Requirement
Will you quote precisely the lines that run from the top of the material below to the line containing "block('rock_block', q, 5000", both ends included?

Data section
# # # # #

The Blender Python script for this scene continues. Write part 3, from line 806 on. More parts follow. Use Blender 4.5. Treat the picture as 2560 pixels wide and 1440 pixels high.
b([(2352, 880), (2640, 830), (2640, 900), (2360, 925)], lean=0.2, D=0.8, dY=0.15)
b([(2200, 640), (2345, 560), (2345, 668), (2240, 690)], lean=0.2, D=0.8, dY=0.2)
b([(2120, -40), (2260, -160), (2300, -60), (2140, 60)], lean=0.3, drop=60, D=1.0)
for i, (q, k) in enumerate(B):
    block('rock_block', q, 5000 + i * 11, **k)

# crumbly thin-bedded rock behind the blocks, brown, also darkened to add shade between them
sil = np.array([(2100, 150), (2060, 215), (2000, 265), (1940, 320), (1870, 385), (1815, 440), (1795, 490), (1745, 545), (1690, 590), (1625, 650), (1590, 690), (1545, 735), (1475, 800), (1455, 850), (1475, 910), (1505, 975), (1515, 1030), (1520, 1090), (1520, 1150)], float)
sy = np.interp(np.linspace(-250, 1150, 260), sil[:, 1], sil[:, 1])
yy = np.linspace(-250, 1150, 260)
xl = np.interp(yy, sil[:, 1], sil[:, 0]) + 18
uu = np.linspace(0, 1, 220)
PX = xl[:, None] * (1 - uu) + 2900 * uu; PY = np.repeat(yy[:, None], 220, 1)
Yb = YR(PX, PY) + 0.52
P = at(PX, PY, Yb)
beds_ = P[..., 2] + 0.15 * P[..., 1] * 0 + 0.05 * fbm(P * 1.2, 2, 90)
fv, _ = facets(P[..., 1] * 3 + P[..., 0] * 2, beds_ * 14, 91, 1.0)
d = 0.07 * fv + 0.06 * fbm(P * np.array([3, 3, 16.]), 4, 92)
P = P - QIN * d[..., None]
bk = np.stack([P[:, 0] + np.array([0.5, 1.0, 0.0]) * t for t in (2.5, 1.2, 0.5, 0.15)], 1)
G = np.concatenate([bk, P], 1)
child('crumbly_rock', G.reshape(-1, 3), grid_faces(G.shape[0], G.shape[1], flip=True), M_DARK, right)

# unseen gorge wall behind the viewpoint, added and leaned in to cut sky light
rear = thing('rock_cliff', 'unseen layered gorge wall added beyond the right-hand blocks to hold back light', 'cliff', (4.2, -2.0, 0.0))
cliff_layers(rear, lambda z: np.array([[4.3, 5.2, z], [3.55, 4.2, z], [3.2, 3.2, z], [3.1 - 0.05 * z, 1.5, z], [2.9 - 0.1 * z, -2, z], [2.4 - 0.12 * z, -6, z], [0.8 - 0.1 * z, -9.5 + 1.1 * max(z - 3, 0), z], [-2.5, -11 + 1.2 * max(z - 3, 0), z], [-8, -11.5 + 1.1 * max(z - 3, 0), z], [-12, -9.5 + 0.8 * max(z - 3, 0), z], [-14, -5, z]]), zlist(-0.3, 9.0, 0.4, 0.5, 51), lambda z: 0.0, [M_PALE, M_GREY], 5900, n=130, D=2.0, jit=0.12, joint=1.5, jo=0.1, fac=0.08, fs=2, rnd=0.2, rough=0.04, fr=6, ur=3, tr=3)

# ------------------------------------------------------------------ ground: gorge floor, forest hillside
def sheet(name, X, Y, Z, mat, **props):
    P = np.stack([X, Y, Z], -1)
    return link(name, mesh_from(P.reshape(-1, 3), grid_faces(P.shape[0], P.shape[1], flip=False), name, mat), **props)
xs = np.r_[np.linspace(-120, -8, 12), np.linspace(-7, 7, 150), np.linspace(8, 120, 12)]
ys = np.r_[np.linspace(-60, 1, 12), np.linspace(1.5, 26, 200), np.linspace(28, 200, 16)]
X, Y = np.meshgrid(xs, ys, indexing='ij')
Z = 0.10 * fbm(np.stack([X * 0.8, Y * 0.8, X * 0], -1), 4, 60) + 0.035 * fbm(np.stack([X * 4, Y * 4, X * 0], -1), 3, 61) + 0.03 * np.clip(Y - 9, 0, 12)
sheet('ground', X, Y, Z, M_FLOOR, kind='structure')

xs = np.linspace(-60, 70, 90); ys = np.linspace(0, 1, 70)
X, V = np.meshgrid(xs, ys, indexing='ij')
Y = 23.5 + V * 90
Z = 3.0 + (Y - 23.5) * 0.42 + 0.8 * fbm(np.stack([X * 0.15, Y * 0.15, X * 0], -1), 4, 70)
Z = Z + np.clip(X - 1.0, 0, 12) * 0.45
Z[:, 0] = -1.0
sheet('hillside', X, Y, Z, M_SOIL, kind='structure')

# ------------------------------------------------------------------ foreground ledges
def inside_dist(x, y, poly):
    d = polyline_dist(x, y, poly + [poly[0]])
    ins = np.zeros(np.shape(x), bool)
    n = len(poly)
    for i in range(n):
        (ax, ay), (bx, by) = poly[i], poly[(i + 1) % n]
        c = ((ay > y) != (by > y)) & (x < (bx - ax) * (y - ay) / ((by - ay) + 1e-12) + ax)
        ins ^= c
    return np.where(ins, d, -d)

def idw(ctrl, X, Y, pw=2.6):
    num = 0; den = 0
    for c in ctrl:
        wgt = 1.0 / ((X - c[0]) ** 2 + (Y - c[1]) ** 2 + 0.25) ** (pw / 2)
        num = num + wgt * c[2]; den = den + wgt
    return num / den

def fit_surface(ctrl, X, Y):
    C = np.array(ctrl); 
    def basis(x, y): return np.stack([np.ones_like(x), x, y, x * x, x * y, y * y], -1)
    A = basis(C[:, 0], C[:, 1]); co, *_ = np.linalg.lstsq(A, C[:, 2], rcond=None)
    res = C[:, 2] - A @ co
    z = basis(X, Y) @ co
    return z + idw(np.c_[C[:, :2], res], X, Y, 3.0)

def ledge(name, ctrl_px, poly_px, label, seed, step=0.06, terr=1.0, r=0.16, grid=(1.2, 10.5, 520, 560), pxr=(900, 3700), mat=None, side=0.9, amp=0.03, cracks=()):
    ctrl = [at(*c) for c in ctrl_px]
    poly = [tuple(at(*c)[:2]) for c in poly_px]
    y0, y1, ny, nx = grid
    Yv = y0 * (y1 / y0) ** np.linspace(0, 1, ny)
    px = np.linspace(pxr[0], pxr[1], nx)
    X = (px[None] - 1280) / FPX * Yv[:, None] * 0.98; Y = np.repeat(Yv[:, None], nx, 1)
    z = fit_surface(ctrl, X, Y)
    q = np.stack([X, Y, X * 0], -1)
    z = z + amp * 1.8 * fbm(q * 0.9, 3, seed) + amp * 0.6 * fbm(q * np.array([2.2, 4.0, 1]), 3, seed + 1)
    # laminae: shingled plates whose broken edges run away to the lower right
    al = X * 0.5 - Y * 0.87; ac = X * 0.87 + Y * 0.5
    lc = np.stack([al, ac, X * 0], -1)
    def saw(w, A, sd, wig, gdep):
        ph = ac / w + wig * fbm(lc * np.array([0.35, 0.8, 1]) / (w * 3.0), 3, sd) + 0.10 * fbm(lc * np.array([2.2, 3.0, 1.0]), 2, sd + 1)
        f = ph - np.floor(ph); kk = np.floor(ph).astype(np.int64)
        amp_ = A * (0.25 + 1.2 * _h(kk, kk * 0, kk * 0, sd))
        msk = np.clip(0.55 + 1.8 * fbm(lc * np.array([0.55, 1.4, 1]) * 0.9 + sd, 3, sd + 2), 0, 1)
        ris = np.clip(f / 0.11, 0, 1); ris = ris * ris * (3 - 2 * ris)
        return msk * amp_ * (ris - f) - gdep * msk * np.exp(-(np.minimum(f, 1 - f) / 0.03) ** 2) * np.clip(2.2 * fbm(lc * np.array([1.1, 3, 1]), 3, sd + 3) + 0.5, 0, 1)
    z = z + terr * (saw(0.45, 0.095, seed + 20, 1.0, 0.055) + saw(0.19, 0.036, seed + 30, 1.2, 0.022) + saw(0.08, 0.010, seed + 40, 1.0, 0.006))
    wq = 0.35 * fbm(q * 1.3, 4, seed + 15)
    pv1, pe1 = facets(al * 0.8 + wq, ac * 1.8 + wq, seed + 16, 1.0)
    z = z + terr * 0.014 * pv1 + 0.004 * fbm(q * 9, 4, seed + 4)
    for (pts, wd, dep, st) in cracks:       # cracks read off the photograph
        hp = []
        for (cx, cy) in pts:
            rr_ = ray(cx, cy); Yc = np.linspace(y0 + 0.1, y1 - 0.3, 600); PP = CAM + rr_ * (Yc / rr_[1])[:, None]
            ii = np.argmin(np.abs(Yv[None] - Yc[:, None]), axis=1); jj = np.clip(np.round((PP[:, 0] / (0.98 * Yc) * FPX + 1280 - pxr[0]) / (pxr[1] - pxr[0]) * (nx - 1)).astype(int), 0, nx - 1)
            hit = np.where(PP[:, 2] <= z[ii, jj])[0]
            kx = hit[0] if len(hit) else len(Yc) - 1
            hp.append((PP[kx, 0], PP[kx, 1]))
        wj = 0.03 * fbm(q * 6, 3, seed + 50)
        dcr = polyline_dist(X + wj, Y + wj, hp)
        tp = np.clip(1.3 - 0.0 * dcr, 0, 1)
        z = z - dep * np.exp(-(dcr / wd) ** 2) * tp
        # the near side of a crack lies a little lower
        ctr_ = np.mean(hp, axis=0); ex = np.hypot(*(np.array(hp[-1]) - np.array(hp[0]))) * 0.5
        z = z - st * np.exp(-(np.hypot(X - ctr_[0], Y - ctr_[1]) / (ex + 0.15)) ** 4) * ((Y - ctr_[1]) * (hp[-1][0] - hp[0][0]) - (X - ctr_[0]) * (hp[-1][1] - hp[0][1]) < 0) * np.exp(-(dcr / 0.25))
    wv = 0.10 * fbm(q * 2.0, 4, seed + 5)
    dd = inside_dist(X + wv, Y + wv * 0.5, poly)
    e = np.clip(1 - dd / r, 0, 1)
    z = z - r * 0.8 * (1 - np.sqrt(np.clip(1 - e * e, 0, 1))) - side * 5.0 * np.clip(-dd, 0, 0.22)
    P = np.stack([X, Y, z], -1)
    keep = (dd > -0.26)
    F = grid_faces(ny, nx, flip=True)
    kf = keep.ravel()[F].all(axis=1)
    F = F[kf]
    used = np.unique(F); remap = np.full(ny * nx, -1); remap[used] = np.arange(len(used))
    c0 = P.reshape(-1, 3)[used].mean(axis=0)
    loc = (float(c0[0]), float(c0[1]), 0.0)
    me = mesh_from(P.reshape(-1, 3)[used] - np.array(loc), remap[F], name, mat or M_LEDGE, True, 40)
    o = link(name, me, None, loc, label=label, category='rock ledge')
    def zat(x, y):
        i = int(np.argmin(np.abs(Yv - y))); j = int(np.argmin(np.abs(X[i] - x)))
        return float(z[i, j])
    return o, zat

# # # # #

Result for this exercise
The Blender Python script for this scene continues. Write part 3, from line 806 on. More parts follow. Use Blender 4.5. Treat the picture as 2560 pixels wide and 1440 pixels high.
b([(2352, 880), (2640, 830), (2640, 900), (2360, 925)], lean=0.2, D=0.8, dY=0.15)
b([(2200, 640), (2345, 560), (2345, 668), (2240, 690)], lean=0.2, D=0.8, dY=0.2)
b([(2120, -40), (2260, -160), (2300, -60), (2140, 60)], lean=0.3, drop=60, D=1.0)
for i, (q, k) in enumerate(B):
    block('rock_block', q, 5000 + i * 11, **k)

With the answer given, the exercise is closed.